Using the listing below, copy every line that mentions "scene".

**Stored data:**
::::
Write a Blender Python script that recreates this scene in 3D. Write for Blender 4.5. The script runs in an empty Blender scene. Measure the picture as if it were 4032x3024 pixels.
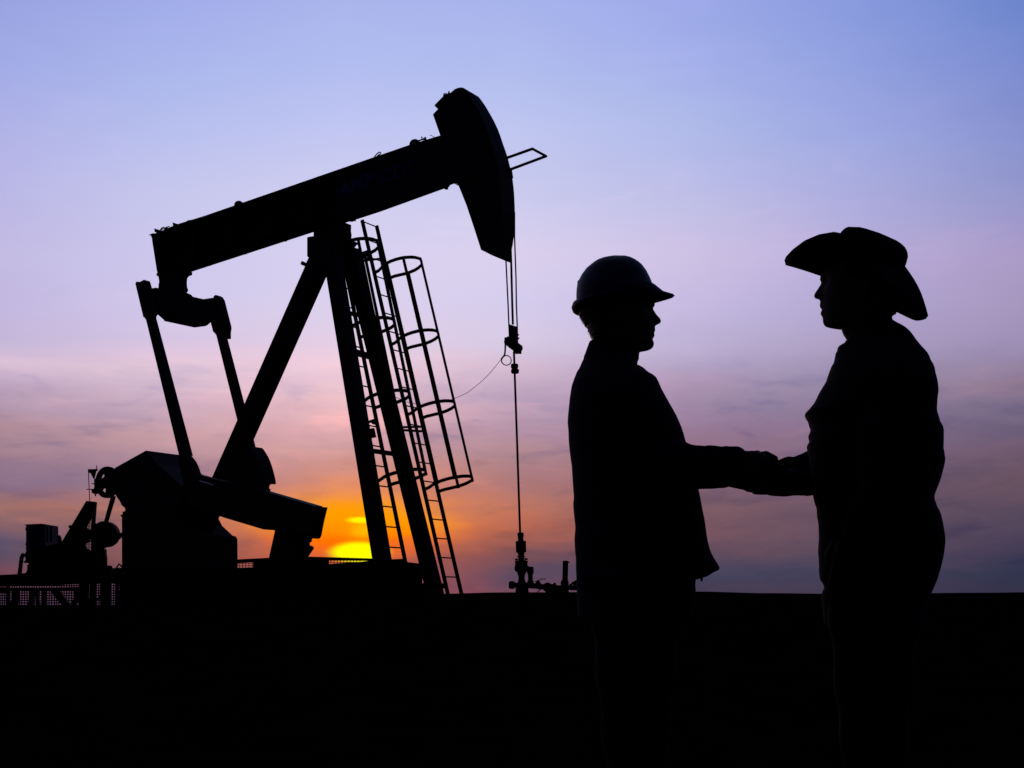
import bpy, bmesh, math, random
from mathutils import Vector, Matrix
import mathutils.noise as mnoise

random.seed(7)
sc = bpy.context.scene

# ------------------------------------------------------------------ camera
F = 5600.0          # focal length in photo pixels (the photo is 4032 wide)
CX, HY = 2016.0, 2385.0   # level camera with a rising front: horizon row
CZ = 0.85           # eye height over the ground where the two men stand
cam_d = bpy.data.cameras.new('camera')
cam = bpy.data.objects.new('camera', cam_d)
sc.collection.objects.link(cam)
cam.location = (0, 0, CZ)
cam.rotation_euler = (math.pi / 2, 0, 0)
cam_d.sensor_width = 36.0
cam_d.lens = 36.0 * F / 4032.0
cam_d.shift_y = (HY - 1512.0) / 4032.0
cam_d.clip_end = 9000
sc.camera = cam

# ------------------------------------------------------------------ view
sc.view_settings.view_transform = 'Standard'
sc.view_settings.look = 'None'
sc.view_settings.exposure = 0
sc.view_settings.gamma = 1
sc.view_settings.use_curve_mapping = False

# ------------------------------------------------------------------ sky
def lin(c):
    out = []
    for v in c:
        v /= 255.0
        out.append(v / 12.92 if v <= 0.04045 else ((v + 0.055) / 1.055) ** 2.4)
    return out + [1.0]

world = bpy.data.worlds.new('World')
sc.world = world
world.use_nodes = True
wt = world.node_tree
for n in list(wt.nodes):
    wt.nodes.remove(n)

class E:
    """a tiny expression builder for math nodes"""
    def __init__(s, sock): s.s = sock
    def _b(s, op, o, c=None, clamp=False):
        n = wt.nodes.new('ShaderNodeMath'); n.operation = op; n.use_clamp = clamp
        for i, v in enumerate((s, o, c)):
            if v is None: continue
            if isinstance(v, E): wt.links.new(v.s, n.inputs[i])
            else: n.inputs[i].default_value = v
        return E(n.outputs[0])
    def __add__(s, o): return s._b('ADD', o)
    def __sub__(s, o): return s._b('SUBTRACT', o)
    def __mul__(s, o): return s._b('MULTIPLY', o)
    def __truediv__(s, o): return s._b('DIVIDE', o)
    def f(s, op, o=None): return s._b(op, o)
def smooth(x, a, b, lo=0.0, hi=1.0):
    n = wt.nodes.new('ShaderNodeMapRange'); n.interpolation_type = 'SMOOTHSTEP'
    wt.links.new(x.s, n.inputs[0])
    for i, v in ((1, a), (2, b), (3, lo), (4, hi)): n.inputs[i].default_value = v
    return E(n.outputs[0])
def linear(x, a, b):
    n = wt.nodes.new('ShaderNodeMapRange'); wt.links.new(x.s, n.inputs[0])
    for i, v in ((1, a), (2, b), (3, 0), (4, 1)): n.inputs[i].default_value = v
    return E(n.outputs[0])
def mix(fac, a, b, mode='MIX'):
    n = wt.nodes.new('ShaderNodeMix'); n.data_type = 'RGBA'; n.blend_type = mode
    n.clamp_factor = True; n.clamp_result = False
    if isinstance(fac, E): wt.links.new(fac.s, n.inputs[0])
    else: n.inputs[0].default_value = fac
    for k, v in ((6, a), (7, b)):
        if isinstance(v, E): wt.links.new(v.s, n.inputs[k])
        else: n.inputs[k].default_value = v
    return E(n.outputs[2])
def wnoise(x, y, z, scale, detail, rough=0.5):
    c = wt.nodes.new('ShaderNodeCombineXYZ')
    for i, v in enumerate((x, y, z)):
        if isinstance(v, E): wt.links.new(v.s, c.inputs[i])
        else: c.inputs[i].default_value = v
    n = wt.nodes.new('ShaderNodeTexNoise'); n.noise_dimensions = '3D'
    wt.links.new(c.outputs[0], n.inputs['Vector'])
    n.inputs['Scale'].default_value = scale
    n.inputs['Detail'].default_value = detail
    n.inputs['Roughness'].default_value = rough
    return E(n.outputs['Fac'])

tc = wt.nodes.new('ShaderNodeTexCoord')
sx = wt.nodes.new('ShaderNodeSeparateXYZ')
wt.links.new(tc.outputs['Generated'], sx.inputs[0])
DX, DY, DZ = (E(o) for o in sx.outputs)
DEG = 57.29578
az = DX.f('ARCTAN2', DY) * DEG
el = DZ.f('ARCSINE') * DEG

def px_az(x): return math.degrees(math.atan((x - CX) / F))
def px_el(y, x=CX): return math.degrees(math.atan((HY - y) / F * math.cos(math.atan((x - CX) / F))))

# cloud warp: long low streaks near the horizon, faint veils above
n1 = wnoise(az * 0.06, el * 0.42, 1.3, 1.0, 4, 0.5) - 0.5
n2 = wnoise(az * 0.16 + n1 * 0.8, el * 0.80, 7.7, 1.0, 5, 0.55) - 0.5
w1 = wnoise(az * 0.22, el * 0.55, 21.0, 1.0, 3, 0.5) - 0.5
w2 = wnoise(az * 0.22, el * 0.55, 35.0, 1.0, 3, 0.5) - 0.5
n3 = wnoise(az * 0.26 + w1 * 2.2, el * 0.95 - az * 0.07 + w2 * 1.6, 3.1, 1.0, 5, 0.52) - 0.5
n4 = wnoise(az * 0.42 + w2 * 1.8, el * 1.9 + az * 0.09 + w1 * 1.8, 11.4, 1.0, 5, 0.55) - 0.5
low = smooth(el, 7.0, 12.0, 1.0, 0.35)
elw = el + n1 * low * 0.9 + n2 * low * 0.9 + n4 * low * 0.7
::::
**Written solution:**
Write a Blender Python script that recreates this scene in 3D. Write for Blender 4.5. The script runs in an empty Blender scene. Measure the picture as if it were 4032x3024 pixels.
sc = bpy.context.scene